**To be done:**
Copy every line that contains the string "parts" from the entries below.

______

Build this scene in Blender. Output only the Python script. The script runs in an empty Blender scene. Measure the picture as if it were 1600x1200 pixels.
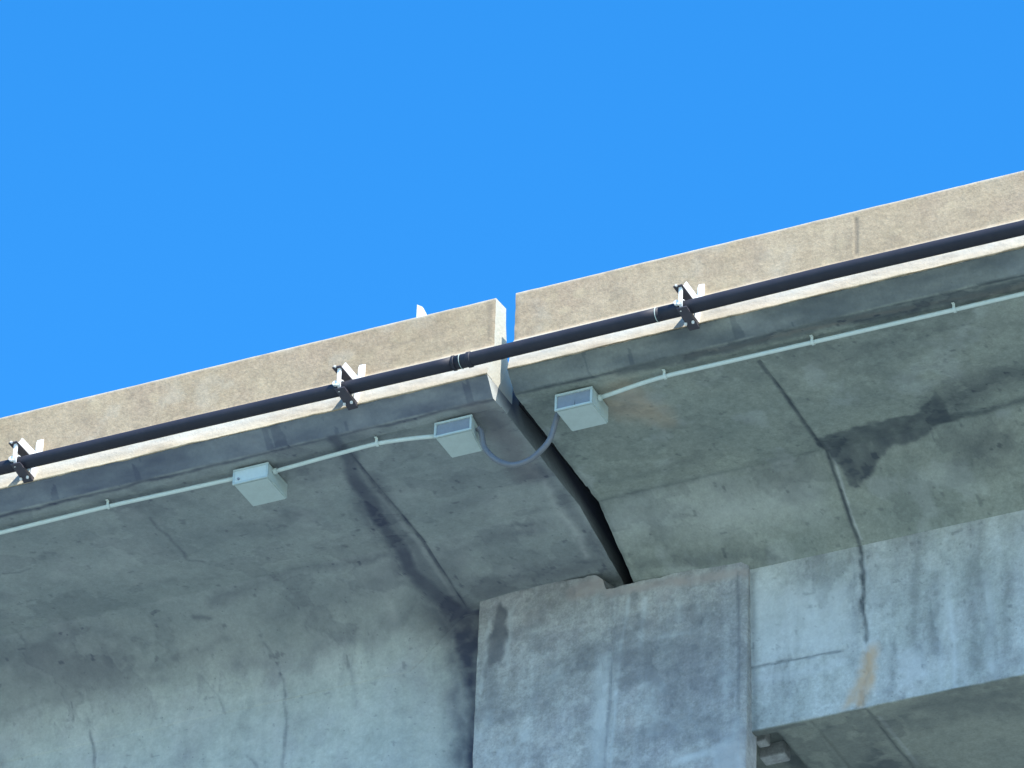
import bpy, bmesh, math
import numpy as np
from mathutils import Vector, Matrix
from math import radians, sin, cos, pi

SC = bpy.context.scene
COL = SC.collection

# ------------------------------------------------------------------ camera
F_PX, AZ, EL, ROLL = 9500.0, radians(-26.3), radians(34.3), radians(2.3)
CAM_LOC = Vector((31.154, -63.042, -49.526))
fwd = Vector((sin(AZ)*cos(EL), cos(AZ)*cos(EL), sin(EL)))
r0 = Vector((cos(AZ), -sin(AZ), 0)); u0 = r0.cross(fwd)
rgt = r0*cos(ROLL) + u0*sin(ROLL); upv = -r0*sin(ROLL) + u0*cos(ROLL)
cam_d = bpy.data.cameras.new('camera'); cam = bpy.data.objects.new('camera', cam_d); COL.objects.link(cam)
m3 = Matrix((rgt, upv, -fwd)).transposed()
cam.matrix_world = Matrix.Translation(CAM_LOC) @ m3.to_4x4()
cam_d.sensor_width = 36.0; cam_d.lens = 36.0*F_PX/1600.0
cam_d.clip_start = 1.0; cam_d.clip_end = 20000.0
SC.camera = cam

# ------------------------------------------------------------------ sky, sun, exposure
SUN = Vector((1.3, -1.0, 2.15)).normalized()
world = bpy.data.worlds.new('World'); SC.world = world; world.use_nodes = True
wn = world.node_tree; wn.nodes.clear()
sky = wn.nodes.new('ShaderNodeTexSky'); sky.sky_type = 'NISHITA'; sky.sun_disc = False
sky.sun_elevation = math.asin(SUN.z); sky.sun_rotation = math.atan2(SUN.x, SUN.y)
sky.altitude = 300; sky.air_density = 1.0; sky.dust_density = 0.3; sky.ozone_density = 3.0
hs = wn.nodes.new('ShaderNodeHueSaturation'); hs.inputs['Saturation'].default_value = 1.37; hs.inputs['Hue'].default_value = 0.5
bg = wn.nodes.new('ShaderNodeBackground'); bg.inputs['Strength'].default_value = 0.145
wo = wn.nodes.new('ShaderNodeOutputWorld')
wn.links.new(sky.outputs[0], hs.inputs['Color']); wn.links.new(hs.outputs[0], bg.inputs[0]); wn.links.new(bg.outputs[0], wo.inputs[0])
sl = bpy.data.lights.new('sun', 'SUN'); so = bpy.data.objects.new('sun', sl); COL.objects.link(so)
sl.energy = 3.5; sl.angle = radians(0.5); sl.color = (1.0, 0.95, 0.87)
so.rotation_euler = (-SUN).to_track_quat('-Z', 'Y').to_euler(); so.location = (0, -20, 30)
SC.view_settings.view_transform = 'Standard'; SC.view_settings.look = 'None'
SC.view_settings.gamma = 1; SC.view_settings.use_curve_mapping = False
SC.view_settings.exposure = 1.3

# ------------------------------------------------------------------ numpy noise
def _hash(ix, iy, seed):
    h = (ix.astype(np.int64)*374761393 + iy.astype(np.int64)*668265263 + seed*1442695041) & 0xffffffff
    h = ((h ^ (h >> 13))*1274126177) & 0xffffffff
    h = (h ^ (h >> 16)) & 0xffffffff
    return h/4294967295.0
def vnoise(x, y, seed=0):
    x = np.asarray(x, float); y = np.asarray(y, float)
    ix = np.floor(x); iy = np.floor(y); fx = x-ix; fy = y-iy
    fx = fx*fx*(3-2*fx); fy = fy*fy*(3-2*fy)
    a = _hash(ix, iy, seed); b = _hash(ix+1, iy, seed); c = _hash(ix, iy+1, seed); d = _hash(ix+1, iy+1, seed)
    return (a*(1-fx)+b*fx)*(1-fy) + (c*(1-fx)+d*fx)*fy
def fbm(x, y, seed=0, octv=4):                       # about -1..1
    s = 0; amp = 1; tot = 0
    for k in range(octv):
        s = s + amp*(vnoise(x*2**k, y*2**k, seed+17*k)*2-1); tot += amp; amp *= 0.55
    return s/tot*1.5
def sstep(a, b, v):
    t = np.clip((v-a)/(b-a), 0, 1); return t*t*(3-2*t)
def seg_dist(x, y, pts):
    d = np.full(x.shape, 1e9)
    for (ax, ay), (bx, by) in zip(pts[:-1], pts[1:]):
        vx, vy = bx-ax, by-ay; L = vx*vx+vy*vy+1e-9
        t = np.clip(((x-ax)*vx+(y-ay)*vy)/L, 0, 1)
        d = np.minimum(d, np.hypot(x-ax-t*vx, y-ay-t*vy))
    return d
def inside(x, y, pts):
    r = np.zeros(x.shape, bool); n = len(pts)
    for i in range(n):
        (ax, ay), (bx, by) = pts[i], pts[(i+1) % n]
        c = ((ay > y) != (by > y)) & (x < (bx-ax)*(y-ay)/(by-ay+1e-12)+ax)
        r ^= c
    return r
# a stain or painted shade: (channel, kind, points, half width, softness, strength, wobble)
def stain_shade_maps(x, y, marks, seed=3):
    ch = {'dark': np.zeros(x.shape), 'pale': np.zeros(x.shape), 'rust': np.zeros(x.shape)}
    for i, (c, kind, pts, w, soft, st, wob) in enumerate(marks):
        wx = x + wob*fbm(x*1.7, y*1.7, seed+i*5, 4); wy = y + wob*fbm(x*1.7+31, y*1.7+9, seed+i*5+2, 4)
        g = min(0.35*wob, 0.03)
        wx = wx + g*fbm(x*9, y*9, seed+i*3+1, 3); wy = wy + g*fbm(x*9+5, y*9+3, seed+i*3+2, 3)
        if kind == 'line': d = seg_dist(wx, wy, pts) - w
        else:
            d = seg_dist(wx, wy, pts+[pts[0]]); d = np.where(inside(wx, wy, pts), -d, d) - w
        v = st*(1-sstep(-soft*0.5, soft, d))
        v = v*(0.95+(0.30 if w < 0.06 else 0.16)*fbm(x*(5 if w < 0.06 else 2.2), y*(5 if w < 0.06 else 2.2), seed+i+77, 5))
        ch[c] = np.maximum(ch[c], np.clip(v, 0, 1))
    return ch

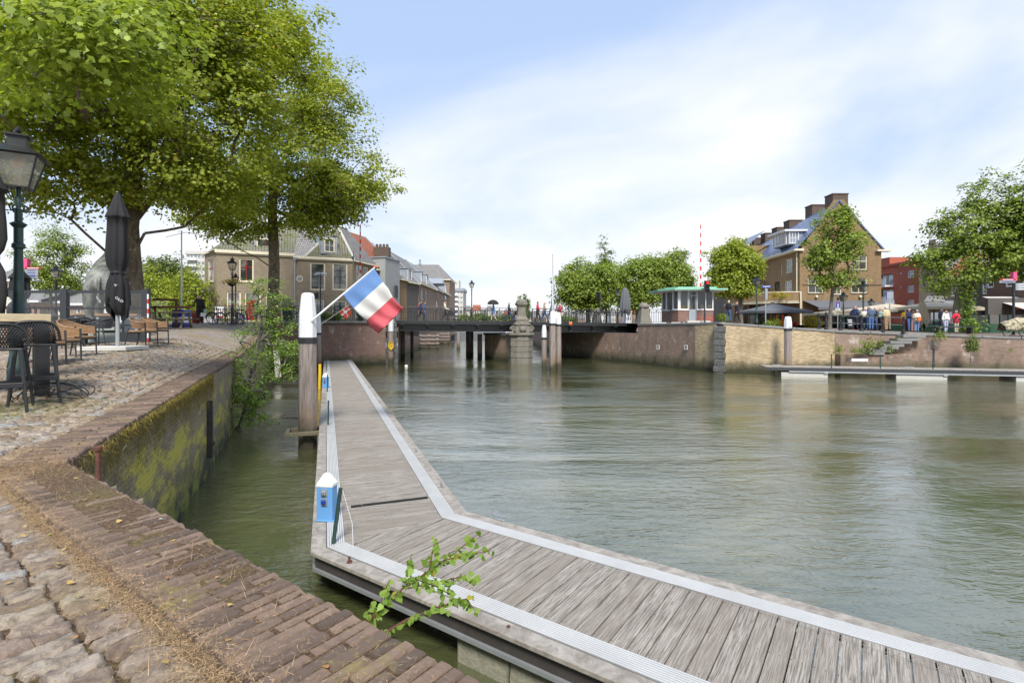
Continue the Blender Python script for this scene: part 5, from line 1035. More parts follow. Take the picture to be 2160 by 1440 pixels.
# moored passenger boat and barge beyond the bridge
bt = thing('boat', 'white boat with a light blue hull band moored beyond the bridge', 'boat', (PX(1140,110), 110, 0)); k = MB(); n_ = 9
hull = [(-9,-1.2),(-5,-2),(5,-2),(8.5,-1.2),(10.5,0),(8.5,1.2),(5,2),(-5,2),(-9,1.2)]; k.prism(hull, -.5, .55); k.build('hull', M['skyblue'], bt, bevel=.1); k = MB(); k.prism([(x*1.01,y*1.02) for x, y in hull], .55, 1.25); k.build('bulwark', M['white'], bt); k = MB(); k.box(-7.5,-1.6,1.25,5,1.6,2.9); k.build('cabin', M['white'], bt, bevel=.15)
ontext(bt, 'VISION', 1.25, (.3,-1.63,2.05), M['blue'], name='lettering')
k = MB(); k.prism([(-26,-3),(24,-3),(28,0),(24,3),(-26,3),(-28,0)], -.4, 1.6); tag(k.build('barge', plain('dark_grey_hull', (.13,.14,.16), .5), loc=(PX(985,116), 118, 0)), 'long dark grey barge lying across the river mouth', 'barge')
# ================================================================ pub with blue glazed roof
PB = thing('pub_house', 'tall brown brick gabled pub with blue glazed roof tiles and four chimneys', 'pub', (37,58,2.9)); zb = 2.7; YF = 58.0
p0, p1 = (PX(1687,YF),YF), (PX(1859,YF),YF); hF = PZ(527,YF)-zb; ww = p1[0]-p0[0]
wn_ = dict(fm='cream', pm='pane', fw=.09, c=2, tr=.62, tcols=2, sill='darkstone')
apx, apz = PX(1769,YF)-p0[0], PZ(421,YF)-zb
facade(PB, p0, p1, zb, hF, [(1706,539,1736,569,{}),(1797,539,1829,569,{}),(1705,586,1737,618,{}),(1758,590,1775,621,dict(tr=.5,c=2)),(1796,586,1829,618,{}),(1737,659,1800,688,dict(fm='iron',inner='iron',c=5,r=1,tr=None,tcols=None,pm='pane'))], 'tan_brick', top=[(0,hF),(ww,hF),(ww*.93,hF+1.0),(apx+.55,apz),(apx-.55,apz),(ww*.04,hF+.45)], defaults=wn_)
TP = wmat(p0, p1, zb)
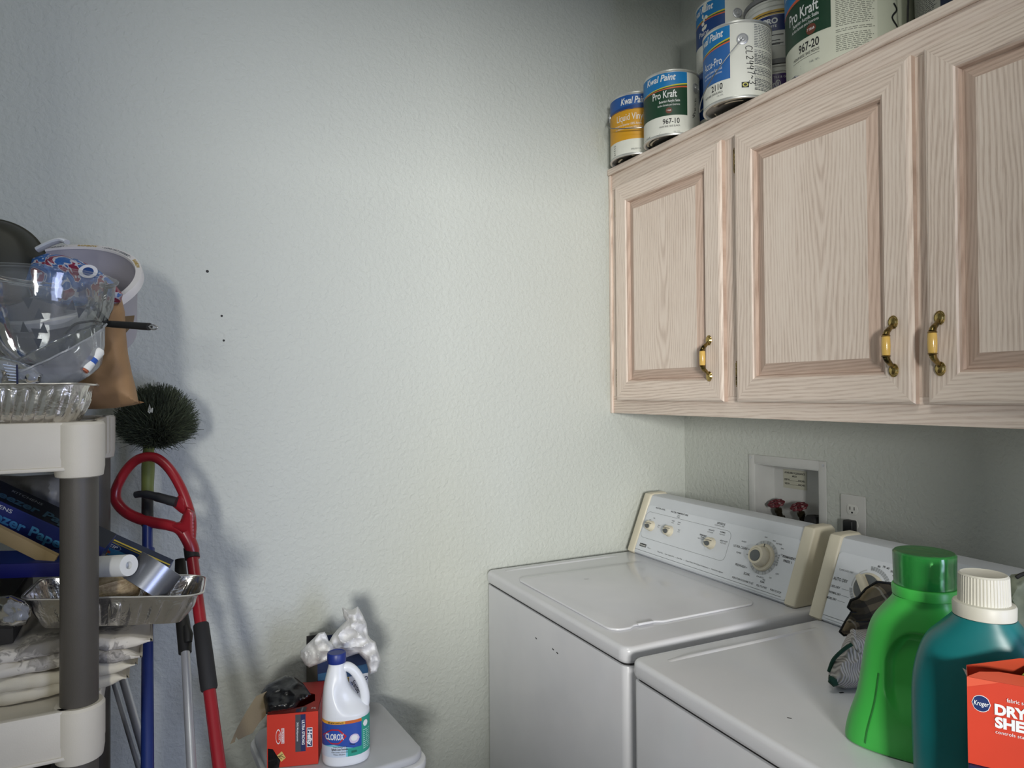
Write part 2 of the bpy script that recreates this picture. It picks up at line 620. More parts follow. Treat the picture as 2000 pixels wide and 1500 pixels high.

______

**Expected answer:**
Continue the Blender Python script for this scene: part 5, from line 1035. More parts follow. Take the picture to be 2160 by 1440 pixels.
Write part 2 of the bpy script that recreates this picture. It picks up at line 620. More parts follow. Treat the picture as 2000 pixels wide and 1500 pixels high.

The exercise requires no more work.